Who would have thought zippers would end up being so interesting? Well it all started when I was digging through a lot of sewing notions I picked up at an estate sale last year. I needed some zippers for a new project I was working on and remembered I had all these sewing supplies.
I pulled out all the zippers and was just about to tear into an unopened package when I realized this zipper was pretty darned old. Suddenly the zipper was more than just a commodity, it was an antique! I just couldn't do it. Even something as common as a zipper suddenly seemed a lot more interesting because it was old. I don't understand it, but that's how it was.
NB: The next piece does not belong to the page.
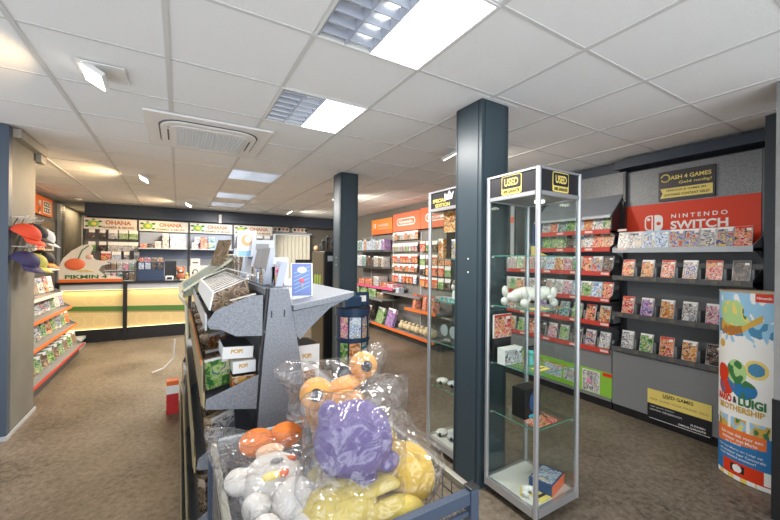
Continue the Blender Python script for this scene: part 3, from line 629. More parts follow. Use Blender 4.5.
# ------------------------------------------------------------------ glass display cases
def showcase(x0, x1, y0, y1, shelves, label, signs, name='glass_display_case'):
    t = thing(name, label, 'display case', ((x0+x1)/2, (y0+y1)/2, 0), None); T = 2.022; r = .014
    for k, (x, y) in enumerate(((x0, y0), (x1, y0), (x0, y1), (x1, y1))):
        MB().prism(rrect(x-r, x+r, y-r, y+r, .012, 4), 'z', .05, T).build('post', alu, t)
    m = MB()
    for z0, z1 in ((.052, .10), (1.865, 1.888), (T-.012, T)):
        m.box(x0+r, x1-r, y0-.012, y0+.012, z0, z1).box(x0+r, x1-r, y1-.012, y1+.012, z0, z1).box(x0-.012, x0+.012, y0+r, y1-r, z0, z1).box(x1-.012, x1+.012, y0+r, y1-r, z0, z1)
    build_each(m, 'rail', alu, t)
    MB().box(x0+.012, x1-.012, y0+.012, y1-.012, .07, .095).build('base_board', mat('base_white', (.70, .68, .62), .45), t)
    MB().box(x0+.012, x1-.012, y0+.012, y1-.012, 1.872, 1.885).build('top_board', mgrey, t)
    MB().box(x0+.012, x1-.012, y0+.012, y1-.012, T-.012, T-.006).build('lid', dgrey, t)
    for a, b, c, d in ((x0+r, x1-r, y0-.003, y0+.003), (x0+r, x1-r, y1-.003, y1+.003), (x0-.003, x0+.003, y0+r, y1-r), (x1-.003, x1+.003, y0+r, y1-r)):
        MB().box(a, b, c, d, .10, 1.865).build('glass_pane', glass, t)
    for a, b, c, d in ((x0+r, x1-r, y0-.004, y0+.004), (x0+r, x1-r, y1-.004, y1+.004), (x0-.004, x0+.004, y0+r, y1-r), (x1-.004, x1+.004, y0+r, y1-r)):
        MB().box(a, b, c, d, 1.888, T-.012).build('sign_panel', ink, t)
    for z in shelves:
        s = MB().box(x0+.02, x1-.02, y0+.02, y1-.02, z-.003, z+.003).build('glass_shelf', glass, t)
        MB().box(x0+.02, x1-.02, y0+.018, y0+.0195, z-.003, z+.003).box(x0+.018, x0+.0195, y0+.02, y1-.02, z-.003, z+.003).build('polished_edge', gedge, s)
        g = MB()
        for x, y in ((x0+.02, y0+.02), (x1-.02, y0+.02), (x0+.02, y1-.02), (x1-.02, y1-.02)): g.cyl((x, y, z-.012), (x, y, z-.003), .008, 8)
        build_each(g, 'shelf_clip', alu, s)
    MB().cyl((x0+.25, y0+.18, 1.862), (x0+.25, y0+.18, 1.872), .03, 14).build('spotlight', lit2, t)
    for x, y in ((x0+.06, y0+.06), (x1-.06, y0+.06), (x0+.06, y1-.06), (x1-.06, y1-.06)):
        MB().cyl((x-.012, y, .026), (x+.012, y, .026), .026, 14).box(x-.014, x+.014, y-.014, y+.014, .03, .07).build('caster', black, t)
    signs(t, x0, x1, y0, y1); return t
def used_signs(t, x0, x1, y0, y1):
    for c, rg, s in (((x0-.006, (y0+y1)/2, 1.950), NY, 1), (((x0+x1)/2, y0-.006, 1.950), XR, 1)):
        c = Vector(c); n = Vector(rg).cross(Vector(UP))
        m = MB().slab(c-n*.001, rg, UP, 0, 0, .002, 1, poly=rrect(-.075, .075, -.058, .058, .014)); m.slab(c+n*.001, rg, UP, 0, 0, .001, 0, poly=rrect(-.070, .070, -.022, .053, .010))
        m.text('USED', c+n*.0035+Vector((0, 0, .016)), rg, UP, .104, .046, 1, .028); m.text('100% GARANTIE', c+n*.0025+Vector((0, 0, -.040)), rg, UP, .125, .020, 0, .03)
        m.build('lettering', [ink, gold], t)
def spec_signs(t, x0, x1, y0, y1):
    c = Vector((x0-.006, (y0+y1)/2-.0, 1.950)); n = Vector((-1, 0, 0))
    m = MB(); m.text('SPECIAL', c+Vector((0, .05, -.005)), NY, UP, .16, .028, 0, .03); m.text('EDITION', c+Vector((0, .01, -.043)), NY, UP, .17, .028, 0, .03)
    m.slab(c+Vector((0, -.06, 0)), NY, UP, 0, 0, .0015, 1, poly=[(-.04, -.01), (.04, -.01), (.06, .045), (.03, .025), (.01, .06), (-.012, .025), (-.045, .04)])
    m.build('lettering', [gold, whitep], t)
showcase(1.725, 2.105, 1.295, 1.665, [.525, .84, 1.203, 1.52], 'tall glass display case on casters with USED signs, right of the front column', used_signs)
showcase(1.725, 2.105, 1.955, 2.29, [.50, .845, 1.168, 1.495], 'tall glass display case with special edition sign, behind the front column', spec_signs)
IX0 = len(C.objects)
OLD0 = set(C.objects)
# inside the USED case
t = thing('robot_dog', 'white plastic robot dog lying on the upper glass shelf of the USED case', 'toy robot', (2.02, 1.55, 1.193)); pw = mat('robot_white', (.68, .66, .60), .3)
MB().sph((2.02, 1.56, 1.265), (.125, .060, .050), 0, 4, Matrix.Rotation(-.35, 3, 'Z')).sph((2.11, 1.52, 1.275), (.05, .05, .045), 0, 3).build('body', pw, t)
MB().sph((1.925, 1.60, 1.25), (.05, .04, .035), 0, 3).build('head', pw, t)
for x, y in ((1.89, 1.64), (1.90, 1.50), (2.12, 1.46), (2.13, 1.60)):
    MB().sph((x, y, 1.222), (.028, .022, .028), 0, 3).cyl((x, y, 1.215), (x+(.05 if x < 2 else -.04), y+(.0), 1.262), .016, 10).sph((x, y, 1.285), (.022, .018, .035), 0, 3).build('leg', pw, t)
MB().tube([(2.04, 1.50, 1.24), (2.00, 1.49, 1.225), (1.95, 1.50, 1.232)], .008, 8).build('joint_band', ink, t)
def pcard(x, y, z, label, w=.10, d=.06, rz=0, m_=None):
    MB().prism([(x-w/2, y-d/2), (x+w/2, y-d/2), (x+w/2, y+d/2), (x-w/2, y+d/2)], 'z', z, z+.004).box(x-w*.3, x+w*.3, y-d*.12, y+d*.12, z+.004, z+.0045, 1).build('price_card', [m_ or gold, ink], tags=(label, 'price card', 'yellow price cards in the USED case'))
pcard(1.96, 1.44, 1.194, 'yellow price card in front of the white robot dog'); pcard(1.99, 1.45, .804, 'yellow price card lying on the middle glass shelf'); pcard(1.985, 1.43, .081, 'yellow price card on the bottom board beside the blue box', .12, .08)
case(1.93, 1.69, .96, 0, 0, 'red and white', 'red and white game box stood behind glass under the robot dog', None, w=.16, h=.15, name='game_box', cat='game box')
MB().box(1.85, 2.01, 1.69, 1.705, .81, .96).build('box_stand', black, tags=('black stand carrying the red and white game box', 'stand'))
case(1.93, 1.60, .804, 0, 0, 'silver grey', 'pale printed box on the middle glass shelf, left', None, w=.16, h=.10, t=.06, name='game_box', cat='game box')
t = thing('toy_figure', 'small teal and black toy figure behind the yellow card on the middle glass shelf', 'toy figure', (2.03, 1.55, .803)); MB().cyl((2.03, 1.55, .803), (2.03, 1.55, .86), .018, 12, 0, .012).sph((2.03, 1.55, .875), .02, 0, 2).build('body', mat('teal_plastic', (.1, .45, .42), .4), t); MB().sph((2.03, 1.55, .90), (.018, .018, .012), 0, 2).cyl((2.01, 1.55, .91), (2.05, 1.55, .91), .008).build('hair', ink, t)
t = thing('headset_box', 'black glossy headset box standing on the lowest glass shelf', 'box', (2.0, 1.54, .473))
MB().box(1.915, 2.06, 1.50, 1.60, .474, .655).build('carton', black, t, bevel=.004); MB().box(1.95, 2.03, 1.498, 1.50, .474, .50, 0).build('blue_band', mat('cyan_print', (.05, .45, .65), .4), t); MB().sph((1.99, 1.50, .57), (.035, .004, .055), 0, 3).build('headset_picture', mat('navy_print', (.02, .07, .2)), t)
MB().box(1.90, 2.08, 1.40, 1.49, .473, .485).build('flat_box', P('red and white'), tags=('flat red and white box lying in front of the black headset box', 'box'))
b0 = MB().box(-.10, .10, -.07, .07, 0, .065, 0).box(-.10, .10, -.0715, -.07, 0, .065, 1).box(-.085, .085, -.06, .06, .065, .066, 2).build('sports_shoe_box', [mat('navy_print', (.02, .07, .2)), salmon, P('pale blue')], tags=('blue and orange printed box on the bottom board of the USED case', 'box'))
b0.location = (2.10, 1.48, .081); b0.rotation_euler = (0, 0, .25)
t = thing('white_gadget', 'small white curled gadget on the bottom board, left of the blue box', 'gadget', (1.91, 1.47, .081)); m = MB()
for k in range(14):
    a = R(-40+k*17); m.sph((1.92+.032*math.cos(a), 1.47+.032*math.sin(a), .105), .018, 0, 2)
m.build('body', whitep, t); MB().cyl((1.875, 1.49, .081), (1.875, 1.49, .14), .006, 8).build('stem', gold, t)
for i, (x, y, z) in enumerate(((1.90, 1.50, 1.523), (2.02, 1.48, 1.523), (2.12, 1.60, 1.523))): pass
def remap(objs, f):
    for o in objs:
        if o.parent is None: o.location = f(Vector(o.location))
remap([o for o in C.objects if o not in OLD0], lambda v: Vector((v.x-.115, v.y-.07, {1.193: 1.206, 1.194: 1.206, .803: .843, .804: .843, .81: .843, .473: .528, .474: .528, .081: .095, .96: .993}.get(round(v.z, 3), v.z))))
OLD1 = set(C.objects)
# inside the special edition case
case(1.90, 2.33, 1.50, R(-90), .15, 'brown', 'golden brown game box at the top of the special edition case', None, w=.11, h=.0001+.17, name='game_box', cat='game box') if False else None
MB().box(1.88, 1.90, 2.15, 2.28, 1.70, 1.86, 0).box(1.90, 1.98, 2.16, 2.27, 1.498, 1.70, 1).build('framed_card', [P('orange'), black], tags=('golden framed card on a stand at the top of the special edition case', 'framed card'))
for i, (y, z, h, pal) in enumerate(((2.34, 1.498, .16, 'orange'), (2.27, 1.498, .18, 'pale blue'), (2.18, 1.498, .15, 'yellow and blue'), (2.11, 1.498, .14, 'red and white'))):
    sbox(1.90+.10*(i % 2), y, z, .06, .04, h, pal, f'{pal} narrow box, {ordn(i)} on top special edition shelf', group='boxes in the special edition case', rz=R(-90))
t = thing('toy_figure', 'white and brown toy figure on the second shelf of the special edition case', 'toy figure', (1.95, 2.22, 1.155)); MB().cyl((1.95, 2.22, 1.155), (1.95, 2.22, 1.24), .03, 12, 0, .02).sph((1.95, 2.22, 1.265), .032, 0, 2).build('body', pw, t); MB().sph((1.93, 2.20, 1.30), (.02, .02, .02), 0, 2).build('cap', brownp, t)
MB().box(1.87, 1.97, 2.10, 2.38, 1.154, 1.18).build('flat_box', P('teal'), tags=('flat teal and white box along the front of the second shelf', 'box'))
for i, y in enumerate((2.32, 2.21)):
    t = thing('boxed_disc', 'clear boxed silver disc on the third shelf of the special edition case'+(', left one' if i == 0 else ', right one'), 'boxed disc', (1.93, y, .814)); MB().box(1.90, 1.96, y-.05, y+.05, .814, .99).build('clear_box', glass, t); MB().cyl((1.925, y, .90), (1.93, y, .90), .045, 20).build('disc', lgrey, t)
for i, (z, lab) in enumerate(((.453, 'lower'), (.081, 'bottom'))):
    for k in range(3):
        t = thing('game_controller', f'pale grey game controller, {ordn(k)} on the {lab} level of the special edition case', 'game controller', (1.92, 2.34-.1*k, z), 'controllers in the special edition case'); y = 2.34-.1*k
        MB().sph((1.93+.03*k, y, z+.025), (.05, .045, .022), 0, 3).build('shell', pw if k != 1 else lgrey, t); MB().sph((1.90+.03*k, y-.02, z+.02), (.02, .014, .018), 0, 2).build('grip', ink, t)

remap([o for o in C.objects if o not in OLD1], lambda v: Vector((v.x-.115, v.y-.11, {1.498: 1.498, 1.155: 1.171, 1.154: 1.171, .814: .848, .453: .503, .081: .095}.get(round(v.z, 3), v.z))))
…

I couldn't bring myself to open the package.
Instead I headed to my computer to do a little research and found out some interesting things about my little Talon zipper.
By the way, the first one pictured is dated 1947. I found several other packages of Talon zippers all in packages that obviously changed with the times. The next date is 1953, and the next one 1955. After that, the packages were not dated, but changed drastically with the more contemporary modern look of the 70's.
The Talon company was the original inventor of the zipper. It was first called a "hookless fastener" and became the "zipper" when the B.F. Goodrich company used them in 1923 on a new rainboot called The Zipper because it could be fastened with one hand in a "zip"!
It didn't take long for the zipper to catch on and by 1934 Fortune magazine reported "Today there is scarcely a well-dressed child who does not have at least one zipper in his wardrobe."
A Talon zipper pull was found during the summer of 2007 on the South Pacific island of Nikumaroro, 2,600 miles due east of Papua, New Guinea, and about 300 miles south of the equator. The zipper pull was marked TALON down the length of it, which is the way these pulls were stamped in 1937, the year Amelia Earhart disappeared.
Zippers are also used to help identify the age of vintage clothing since the size, shape and stamping on the pull changes over time. The Steel Zipper has some great pics of different brands and eras
and Jeans.com has terrific ad copy like the one pictured left.